When you park your car at a GLBT-themed store and two gay guys come out and point and laugh at your car, one has to wonder.

When your personal ad states you want to build a lifetime and have goals with somebody, all people do take time out of their browsing for bed buddies to call you "unevolved"... you begin to wonder what the heck defines a community worth fighting for.

Then you look at Pride events where men in skirts (and nothing else) are lifting them up for all to see what's underneath, and large floating phalluses, and one can only suggest "Maybe this is why the struggle for gay rights isn't being treated as seriously as it should be." And we all know the media loves looking for oddballs and foisting them out as being the norm. Sensationalism is what brings in the money, so that's where the media goes.

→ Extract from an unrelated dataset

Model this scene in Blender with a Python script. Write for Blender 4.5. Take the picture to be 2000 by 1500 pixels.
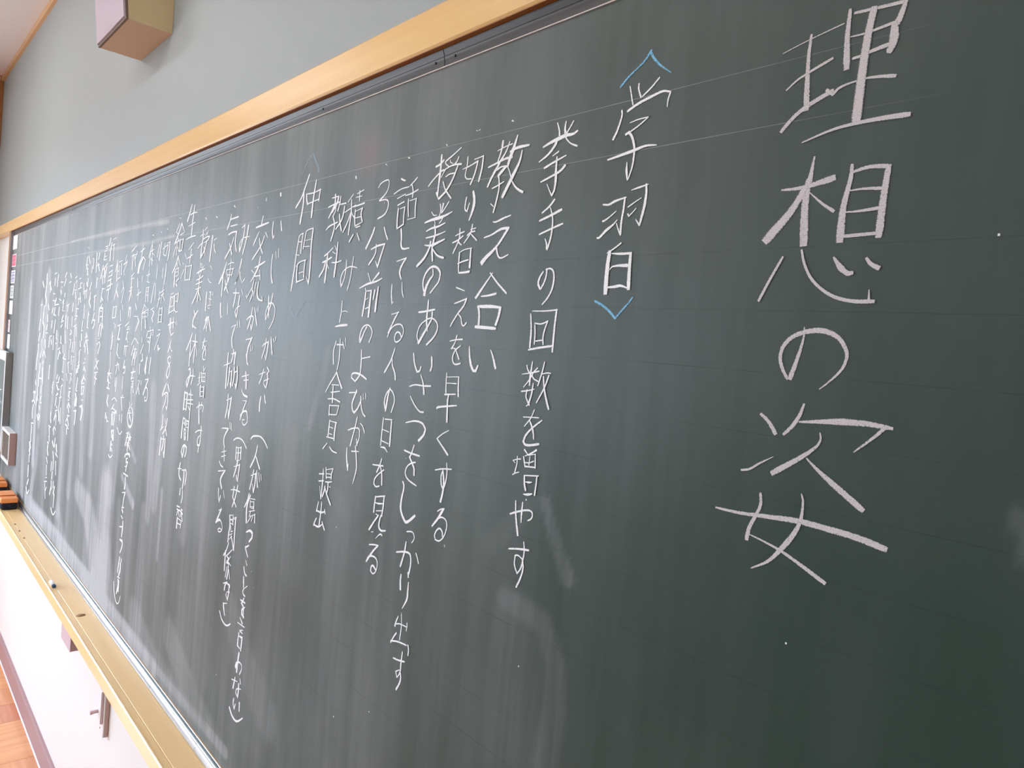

And if anybody thinks I'm being homophobic in this message, say so. No behind-the-scenes games this time. I don't think I'm being homophobic, not for posting what are valid observations based on real-life experiences and not a chapter of some fictional fantasy book. And peoples' actions do influence others. That's a universal paradigm. Even if we're oblivious to our actions at times. People point mine out, but I have a right to point out others' too.